Asia Aviation Public Company Limited announced its financial results for the third quarter of 2025, reporting a revenue of THB 9,276 million. This represented a 15% decline compared to the same period last year, mainly due to decreased passenger volume and lower fares amidst a challenging tourism environment. Despite these headwinds, the airline managed to control costs, supported by lower fuel prices, resulting in an EBITDA of THB 361 million. The airline operated nearly 6 million seats during the quarter, maintaining a load factor of 80%, with a fleet of 62 aircraft.
For the nine months ending September 2025, the airline's revenue decreased by 11%, with domestic capacity increasing by 19%. Market share remained strong at 39%, and the company focused on expanding domestic routes and new markets such as India. Overall, the tourism sector experienced a decline in international arrivals, notably from China, affecting passenger numbers. The company expects the upcoming peak travel season to bring a rebound, supported by enhanced connecting services and government tourism initiatives.

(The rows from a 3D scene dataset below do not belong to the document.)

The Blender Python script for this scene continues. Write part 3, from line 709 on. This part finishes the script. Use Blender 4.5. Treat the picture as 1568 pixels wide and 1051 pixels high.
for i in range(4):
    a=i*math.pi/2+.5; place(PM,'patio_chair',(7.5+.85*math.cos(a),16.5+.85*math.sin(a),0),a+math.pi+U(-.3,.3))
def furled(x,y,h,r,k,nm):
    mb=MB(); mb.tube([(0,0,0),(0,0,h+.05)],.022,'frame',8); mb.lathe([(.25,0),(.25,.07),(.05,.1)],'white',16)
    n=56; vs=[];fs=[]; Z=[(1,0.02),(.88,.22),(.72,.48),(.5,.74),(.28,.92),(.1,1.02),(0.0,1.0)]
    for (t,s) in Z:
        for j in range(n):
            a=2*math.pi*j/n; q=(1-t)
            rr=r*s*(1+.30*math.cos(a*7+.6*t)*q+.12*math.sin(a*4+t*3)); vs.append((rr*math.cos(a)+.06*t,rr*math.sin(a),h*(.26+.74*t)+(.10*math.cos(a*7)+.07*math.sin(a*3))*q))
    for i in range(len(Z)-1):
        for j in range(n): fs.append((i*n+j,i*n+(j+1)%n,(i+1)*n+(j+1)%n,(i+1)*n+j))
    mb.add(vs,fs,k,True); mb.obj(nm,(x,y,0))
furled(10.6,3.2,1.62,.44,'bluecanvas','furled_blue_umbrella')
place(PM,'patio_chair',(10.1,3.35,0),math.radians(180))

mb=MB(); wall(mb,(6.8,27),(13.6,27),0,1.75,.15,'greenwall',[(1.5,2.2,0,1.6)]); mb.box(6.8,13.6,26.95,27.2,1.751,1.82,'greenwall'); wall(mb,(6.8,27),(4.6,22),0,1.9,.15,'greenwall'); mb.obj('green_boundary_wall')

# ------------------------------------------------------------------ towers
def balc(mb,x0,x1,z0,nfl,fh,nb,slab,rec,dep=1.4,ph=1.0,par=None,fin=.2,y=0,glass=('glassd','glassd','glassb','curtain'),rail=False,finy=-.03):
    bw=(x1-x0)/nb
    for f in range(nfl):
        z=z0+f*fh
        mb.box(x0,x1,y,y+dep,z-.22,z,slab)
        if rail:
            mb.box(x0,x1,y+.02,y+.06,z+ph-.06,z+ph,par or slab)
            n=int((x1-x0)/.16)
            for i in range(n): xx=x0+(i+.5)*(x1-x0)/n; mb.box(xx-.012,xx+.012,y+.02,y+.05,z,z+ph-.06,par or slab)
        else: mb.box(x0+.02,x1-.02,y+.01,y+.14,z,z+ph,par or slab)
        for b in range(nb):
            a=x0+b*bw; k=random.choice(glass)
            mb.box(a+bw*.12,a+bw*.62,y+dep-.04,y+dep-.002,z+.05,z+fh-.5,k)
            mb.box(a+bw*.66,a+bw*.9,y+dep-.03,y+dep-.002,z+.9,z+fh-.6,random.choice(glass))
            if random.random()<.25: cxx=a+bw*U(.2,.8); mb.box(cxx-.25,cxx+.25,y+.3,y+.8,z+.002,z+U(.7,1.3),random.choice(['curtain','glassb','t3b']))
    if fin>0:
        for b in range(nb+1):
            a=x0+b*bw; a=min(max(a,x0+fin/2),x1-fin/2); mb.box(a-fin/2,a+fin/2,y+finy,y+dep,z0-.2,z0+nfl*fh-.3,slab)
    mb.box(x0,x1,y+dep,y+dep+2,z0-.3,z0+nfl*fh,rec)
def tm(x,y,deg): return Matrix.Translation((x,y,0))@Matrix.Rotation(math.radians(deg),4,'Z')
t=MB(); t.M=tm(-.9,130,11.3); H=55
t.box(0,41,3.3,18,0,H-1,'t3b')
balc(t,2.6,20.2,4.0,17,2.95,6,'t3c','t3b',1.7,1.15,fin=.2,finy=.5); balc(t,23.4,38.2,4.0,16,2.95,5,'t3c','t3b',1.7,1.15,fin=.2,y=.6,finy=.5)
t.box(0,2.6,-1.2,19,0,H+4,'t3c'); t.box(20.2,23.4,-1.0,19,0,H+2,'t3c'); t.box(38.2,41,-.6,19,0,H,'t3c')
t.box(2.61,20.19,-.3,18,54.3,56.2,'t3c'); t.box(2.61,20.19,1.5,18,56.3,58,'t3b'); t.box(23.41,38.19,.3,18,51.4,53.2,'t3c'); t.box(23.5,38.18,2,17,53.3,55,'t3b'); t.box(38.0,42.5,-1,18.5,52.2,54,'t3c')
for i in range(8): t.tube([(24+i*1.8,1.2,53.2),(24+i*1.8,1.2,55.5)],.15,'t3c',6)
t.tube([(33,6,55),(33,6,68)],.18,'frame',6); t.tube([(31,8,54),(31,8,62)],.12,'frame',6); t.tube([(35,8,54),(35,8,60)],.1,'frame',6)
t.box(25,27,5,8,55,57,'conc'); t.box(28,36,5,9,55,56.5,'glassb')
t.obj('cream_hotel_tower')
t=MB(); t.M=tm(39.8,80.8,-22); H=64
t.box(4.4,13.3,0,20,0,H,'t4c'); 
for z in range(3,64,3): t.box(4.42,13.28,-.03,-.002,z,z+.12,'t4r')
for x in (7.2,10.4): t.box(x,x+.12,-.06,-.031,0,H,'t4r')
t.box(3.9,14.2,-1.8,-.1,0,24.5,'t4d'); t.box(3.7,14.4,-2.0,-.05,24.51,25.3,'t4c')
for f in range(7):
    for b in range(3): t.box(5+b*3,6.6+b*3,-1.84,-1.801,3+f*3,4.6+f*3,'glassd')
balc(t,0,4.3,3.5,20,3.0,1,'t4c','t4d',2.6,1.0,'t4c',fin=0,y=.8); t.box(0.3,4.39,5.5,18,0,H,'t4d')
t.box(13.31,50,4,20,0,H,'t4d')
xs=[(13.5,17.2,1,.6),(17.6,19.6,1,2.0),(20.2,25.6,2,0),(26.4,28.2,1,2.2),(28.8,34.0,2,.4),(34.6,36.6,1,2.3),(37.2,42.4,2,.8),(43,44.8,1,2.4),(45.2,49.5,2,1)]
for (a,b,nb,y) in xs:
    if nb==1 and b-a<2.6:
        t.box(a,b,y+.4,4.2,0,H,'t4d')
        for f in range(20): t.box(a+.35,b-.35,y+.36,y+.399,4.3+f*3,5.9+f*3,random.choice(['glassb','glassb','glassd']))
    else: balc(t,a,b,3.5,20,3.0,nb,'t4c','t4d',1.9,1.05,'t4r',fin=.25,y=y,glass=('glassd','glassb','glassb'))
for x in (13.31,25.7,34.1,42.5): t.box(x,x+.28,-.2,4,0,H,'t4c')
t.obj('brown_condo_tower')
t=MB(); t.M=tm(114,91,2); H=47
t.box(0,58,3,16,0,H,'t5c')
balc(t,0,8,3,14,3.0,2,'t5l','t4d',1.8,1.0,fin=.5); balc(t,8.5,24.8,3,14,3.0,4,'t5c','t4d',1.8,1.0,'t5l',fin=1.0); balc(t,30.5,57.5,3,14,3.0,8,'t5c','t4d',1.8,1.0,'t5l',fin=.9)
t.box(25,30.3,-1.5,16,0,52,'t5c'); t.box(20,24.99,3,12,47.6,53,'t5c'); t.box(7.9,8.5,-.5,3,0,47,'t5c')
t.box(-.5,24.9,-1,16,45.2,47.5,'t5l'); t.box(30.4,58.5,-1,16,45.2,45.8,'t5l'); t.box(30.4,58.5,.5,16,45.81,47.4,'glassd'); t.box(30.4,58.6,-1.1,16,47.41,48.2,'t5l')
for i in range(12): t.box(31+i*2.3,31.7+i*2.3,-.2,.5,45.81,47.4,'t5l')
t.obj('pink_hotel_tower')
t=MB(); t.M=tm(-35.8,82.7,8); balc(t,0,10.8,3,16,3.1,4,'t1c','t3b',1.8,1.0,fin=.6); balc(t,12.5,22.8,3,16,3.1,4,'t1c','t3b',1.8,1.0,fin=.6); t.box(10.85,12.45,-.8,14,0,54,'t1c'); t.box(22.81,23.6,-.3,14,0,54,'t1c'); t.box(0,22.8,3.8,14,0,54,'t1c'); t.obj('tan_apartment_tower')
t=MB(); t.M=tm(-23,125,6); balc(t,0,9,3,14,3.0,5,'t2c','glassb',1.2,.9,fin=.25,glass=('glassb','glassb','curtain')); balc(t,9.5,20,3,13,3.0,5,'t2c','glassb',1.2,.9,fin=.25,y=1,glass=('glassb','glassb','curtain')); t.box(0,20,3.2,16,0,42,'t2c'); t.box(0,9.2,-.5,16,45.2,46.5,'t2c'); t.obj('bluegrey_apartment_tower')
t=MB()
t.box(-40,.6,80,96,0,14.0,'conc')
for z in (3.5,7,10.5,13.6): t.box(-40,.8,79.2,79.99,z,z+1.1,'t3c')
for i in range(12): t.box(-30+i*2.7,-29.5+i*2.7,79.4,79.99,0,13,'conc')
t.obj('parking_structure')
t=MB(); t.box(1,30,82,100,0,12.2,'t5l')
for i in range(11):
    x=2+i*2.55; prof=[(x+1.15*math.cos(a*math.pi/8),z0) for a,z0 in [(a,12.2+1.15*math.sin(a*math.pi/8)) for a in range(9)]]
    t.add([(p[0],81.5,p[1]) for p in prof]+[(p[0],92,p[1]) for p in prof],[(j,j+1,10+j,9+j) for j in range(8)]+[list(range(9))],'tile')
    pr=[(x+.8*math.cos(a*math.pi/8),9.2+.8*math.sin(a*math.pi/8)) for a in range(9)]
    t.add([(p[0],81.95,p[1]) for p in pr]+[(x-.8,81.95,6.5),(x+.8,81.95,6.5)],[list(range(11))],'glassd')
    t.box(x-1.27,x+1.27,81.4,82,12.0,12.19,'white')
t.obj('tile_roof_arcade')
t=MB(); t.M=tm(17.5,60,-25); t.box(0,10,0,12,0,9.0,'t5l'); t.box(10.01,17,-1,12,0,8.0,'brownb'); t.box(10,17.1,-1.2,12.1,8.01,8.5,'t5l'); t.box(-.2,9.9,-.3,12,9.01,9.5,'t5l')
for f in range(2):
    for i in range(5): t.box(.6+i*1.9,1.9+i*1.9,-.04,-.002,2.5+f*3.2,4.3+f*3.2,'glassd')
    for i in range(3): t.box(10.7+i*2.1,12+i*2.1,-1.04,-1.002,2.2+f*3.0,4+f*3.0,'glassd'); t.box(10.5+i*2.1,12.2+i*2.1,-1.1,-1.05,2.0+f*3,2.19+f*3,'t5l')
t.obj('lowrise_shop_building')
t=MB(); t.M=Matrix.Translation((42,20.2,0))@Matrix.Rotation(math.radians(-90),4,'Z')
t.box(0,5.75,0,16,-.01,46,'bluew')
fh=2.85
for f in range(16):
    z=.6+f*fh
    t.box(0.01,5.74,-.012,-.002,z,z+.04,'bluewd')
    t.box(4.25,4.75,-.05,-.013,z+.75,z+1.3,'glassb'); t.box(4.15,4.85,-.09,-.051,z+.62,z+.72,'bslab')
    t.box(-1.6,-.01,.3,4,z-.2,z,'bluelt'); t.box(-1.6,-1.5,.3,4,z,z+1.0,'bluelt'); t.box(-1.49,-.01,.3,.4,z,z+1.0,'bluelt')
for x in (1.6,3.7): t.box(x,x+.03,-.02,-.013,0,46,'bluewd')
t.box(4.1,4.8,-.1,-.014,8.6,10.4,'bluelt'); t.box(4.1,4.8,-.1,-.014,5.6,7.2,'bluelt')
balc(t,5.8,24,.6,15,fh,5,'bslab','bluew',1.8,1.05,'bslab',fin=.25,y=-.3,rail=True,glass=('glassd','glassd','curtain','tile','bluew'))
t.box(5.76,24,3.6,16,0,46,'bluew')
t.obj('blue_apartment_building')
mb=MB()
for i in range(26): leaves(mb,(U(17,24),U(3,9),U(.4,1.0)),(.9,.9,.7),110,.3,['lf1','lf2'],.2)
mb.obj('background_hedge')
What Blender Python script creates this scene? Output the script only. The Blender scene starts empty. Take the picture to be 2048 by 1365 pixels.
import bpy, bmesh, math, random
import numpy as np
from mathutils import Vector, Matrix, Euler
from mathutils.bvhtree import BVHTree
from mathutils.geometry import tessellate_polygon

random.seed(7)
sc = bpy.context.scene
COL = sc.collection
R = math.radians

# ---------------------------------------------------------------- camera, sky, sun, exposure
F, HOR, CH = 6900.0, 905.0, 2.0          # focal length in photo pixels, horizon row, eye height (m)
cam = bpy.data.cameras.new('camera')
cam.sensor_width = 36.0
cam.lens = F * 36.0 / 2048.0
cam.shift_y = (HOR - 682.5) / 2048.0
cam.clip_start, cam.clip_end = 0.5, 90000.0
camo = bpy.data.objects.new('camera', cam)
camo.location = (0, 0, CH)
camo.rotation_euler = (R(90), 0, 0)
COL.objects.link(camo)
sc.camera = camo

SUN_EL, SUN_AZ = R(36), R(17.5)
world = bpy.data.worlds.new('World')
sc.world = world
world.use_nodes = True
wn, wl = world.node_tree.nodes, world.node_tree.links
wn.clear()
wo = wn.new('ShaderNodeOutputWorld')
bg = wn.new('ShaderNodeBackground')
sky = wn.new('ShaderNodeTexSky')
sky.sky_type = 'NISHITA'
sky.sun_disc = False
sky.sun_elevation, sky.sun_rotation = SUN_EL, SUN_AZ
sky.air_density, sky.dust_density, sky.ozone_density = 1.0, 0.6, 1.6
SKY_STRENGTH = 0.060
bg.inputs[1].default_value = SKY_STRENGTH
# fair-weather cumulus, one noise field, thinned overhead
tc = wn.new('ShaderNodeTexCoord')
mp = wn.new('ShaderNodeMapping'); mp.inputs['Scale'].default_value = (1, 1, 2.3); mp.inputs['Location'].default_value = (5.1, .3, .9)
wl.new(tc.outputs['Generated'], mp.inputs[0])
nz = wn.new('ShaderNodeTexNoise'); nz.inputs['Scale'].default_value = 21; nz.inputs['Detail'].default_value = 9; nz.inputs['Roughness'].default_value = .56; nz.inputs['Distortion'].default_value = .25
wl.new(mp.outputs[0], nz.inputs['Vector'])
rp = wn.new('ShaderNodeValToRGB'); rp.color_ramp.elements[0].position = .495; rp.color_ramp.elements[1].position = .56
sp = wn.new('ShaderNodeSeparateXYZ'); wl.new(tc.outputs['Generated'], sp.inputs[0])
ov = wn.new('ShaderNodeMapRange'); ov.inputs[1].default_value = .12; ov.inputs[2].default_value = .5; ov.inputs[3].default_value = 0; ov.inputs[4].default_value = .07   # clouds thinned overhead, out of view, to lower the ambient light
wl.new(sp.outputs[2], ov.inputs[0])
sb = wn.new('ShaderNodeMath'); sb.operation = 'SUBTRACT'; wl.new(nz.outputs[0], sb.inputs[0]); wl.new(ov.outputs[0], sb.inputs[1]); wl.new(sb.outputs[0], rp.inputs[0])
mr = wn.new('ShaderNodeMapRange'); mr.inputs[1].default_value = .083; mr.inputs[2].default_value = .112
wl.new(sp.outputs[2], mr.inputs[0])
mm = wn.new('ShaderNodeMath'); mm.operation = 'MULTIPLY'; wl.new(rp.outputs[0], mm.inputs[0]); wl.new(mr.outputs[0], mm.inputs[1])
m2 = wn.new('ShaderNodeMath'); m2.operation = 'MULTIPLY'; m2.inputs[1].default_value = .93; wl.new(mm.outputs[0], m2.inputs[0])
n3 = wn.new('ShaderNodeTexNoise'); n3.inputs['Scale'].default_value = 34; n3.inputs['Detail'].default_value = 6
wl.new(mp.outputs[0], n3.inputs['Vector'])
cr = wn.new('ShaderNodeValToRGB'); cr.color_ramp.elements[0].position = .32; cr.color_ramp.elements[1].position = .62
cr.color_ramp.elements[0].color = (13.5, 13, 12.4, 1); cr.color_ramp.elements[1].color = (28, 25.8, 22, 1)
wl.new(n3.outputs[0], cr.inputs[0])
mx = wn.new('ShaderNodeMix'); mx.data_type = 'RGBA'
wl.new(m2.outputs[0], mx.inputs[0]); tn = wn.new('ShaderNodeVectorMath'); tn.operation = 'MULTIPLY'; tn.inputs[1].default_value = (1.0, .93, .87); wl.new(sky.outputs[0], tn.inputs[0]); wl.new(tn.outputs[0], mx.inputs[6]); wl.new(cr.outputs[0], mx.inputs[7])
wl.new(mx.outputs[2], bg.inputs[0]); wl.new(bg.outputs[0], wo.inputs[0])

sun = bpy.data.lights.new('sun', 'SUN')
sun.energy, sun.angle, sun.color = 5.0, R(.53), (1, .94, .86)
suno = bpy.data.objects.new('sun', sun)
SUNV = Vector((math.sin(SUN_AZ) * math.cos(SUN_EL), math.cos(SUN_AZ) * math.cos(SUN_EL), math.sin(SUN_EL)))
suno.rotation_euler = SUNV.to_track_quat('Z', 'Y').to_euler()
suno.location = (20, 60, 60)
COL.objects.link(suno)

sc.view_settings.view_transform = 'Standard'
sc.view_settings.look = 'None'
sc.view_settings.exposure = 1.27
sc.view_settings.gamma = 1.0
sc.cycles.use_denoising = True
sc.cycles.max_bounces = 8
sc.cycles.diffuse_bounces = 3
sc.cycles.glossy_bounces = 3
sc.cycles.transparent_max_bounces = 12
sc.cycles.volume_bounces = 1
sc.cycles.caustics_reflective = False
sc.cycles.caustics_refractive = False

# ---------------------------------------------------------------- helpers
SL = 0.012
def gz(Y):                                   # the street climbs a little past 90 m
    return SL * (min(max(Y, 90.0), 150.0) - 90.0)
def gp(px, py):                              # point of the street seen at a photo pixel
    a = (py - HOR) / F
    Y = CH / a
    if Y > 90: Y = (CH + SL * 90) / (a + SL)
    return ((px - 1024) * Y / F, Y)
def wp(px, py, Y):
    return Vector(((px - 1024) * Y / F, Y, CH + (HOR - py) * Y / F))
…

CEO comments emphasized ongoing cost discipline and strategic adjustments to capture future demand growth, especially in the domestic market. The company reaffirmed its commitment to operational stability amid ongoing restructuring at AirAsia Group, noting that Thai AirAsia's operations remain unaffected. Stakeholders and investors continue to monitor the evolving market dynamics and the company's strategic responses to industry challenges.